Small independent company Nordaq Energy also plans a well in the same area, also on private lands.
Marathon plans to begin drilling in December using a company-owned rig, Carri Lockhart, the company's Alaska manager, said in an interview.
Nordaq is still working to finalize federal permits needed for its well, according to company president Bob Warthen. A drill rig had not yet been selected, he said.
Chevron Corp. is evaluating a third potential gas prospect at Birch Hill, in an area north of Swanson River. The company will evaluate the condition of an existing well drilled by Unocal, now part of Chevron, in the 1960s at Birch Hill but not produced, company spokeswomen Roxanne Sinz said.

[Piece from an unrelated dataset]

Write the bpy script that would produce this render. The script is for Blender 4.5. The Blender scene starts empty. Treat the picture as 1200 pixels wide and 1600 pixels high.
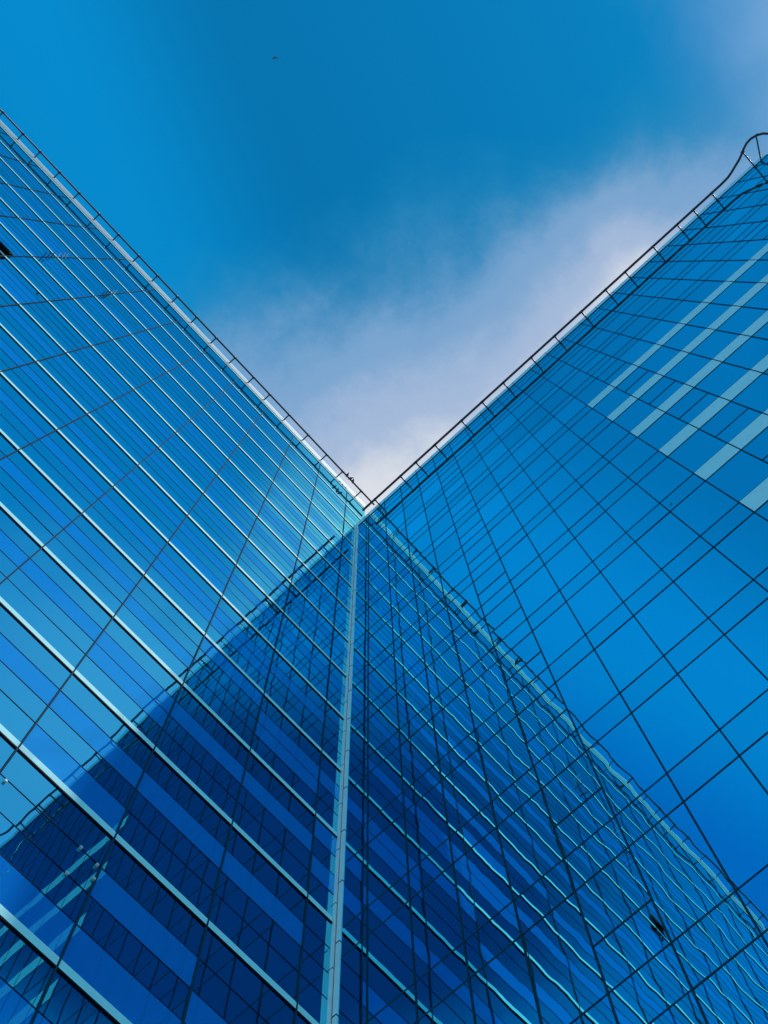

Prospects being tested by Marathon and Nordaq Energy are on subsurface leases with Cook Inlet Region Inc., an Anchorage-based Alaska Native regional corporation that owns surface and subsurface lands in Southcentral Alaska, including prospective tracts within the Kenai National Wildlife Refuge.
Chevron's Birch Hills leases are on subsurface lands owned by Tyonek Native Corp., an Alaska Native village corporation, but it is also within the Kenai refuge.
Although the small Swanson River oil field has produced from within the refuge for 50 years - it was Alaska's first commercial oil discovery - recent exploration in the area had been stymied by a combination of high costs and complex federal permitting requirements.
Marathon has worked on permits for its Sunrise exploration program since 2000, according to Kim Cunningham, lands and resources manager for Cook Inlet Region Inc.
Although the subsurface estate is owned by CIRI the surface lands are owned and managed by the U.S. Fish and Wildlife Service, and although surface entry is allowed to explore and develop CIRI-owned subsurface prospects the permits for access must follow rigid U.S. Fish and Wildlife rules, Cunningham said.
State geologists believe the wildlife refuge may hold some of the most prospective acreage for gas discoveries in southern Alaska that have not yet been explored, said Kevin Banks, director of the Division of Oil and Gas.
Other parts of the Kenai Peninsula and on state-owned lands on the west side of Cook Inlet are well explored and several discoveries have been made in recent years, Banks said. However, the wildlife refuge has seen little drilling mainly because of the complex federal permitting, he said.
There are also possible gas and oil prospects in deeper offshore tracts of Cook Inlet, but testing those will require a jack-up rig or drill ship to be brought to the Inlet, Banks said.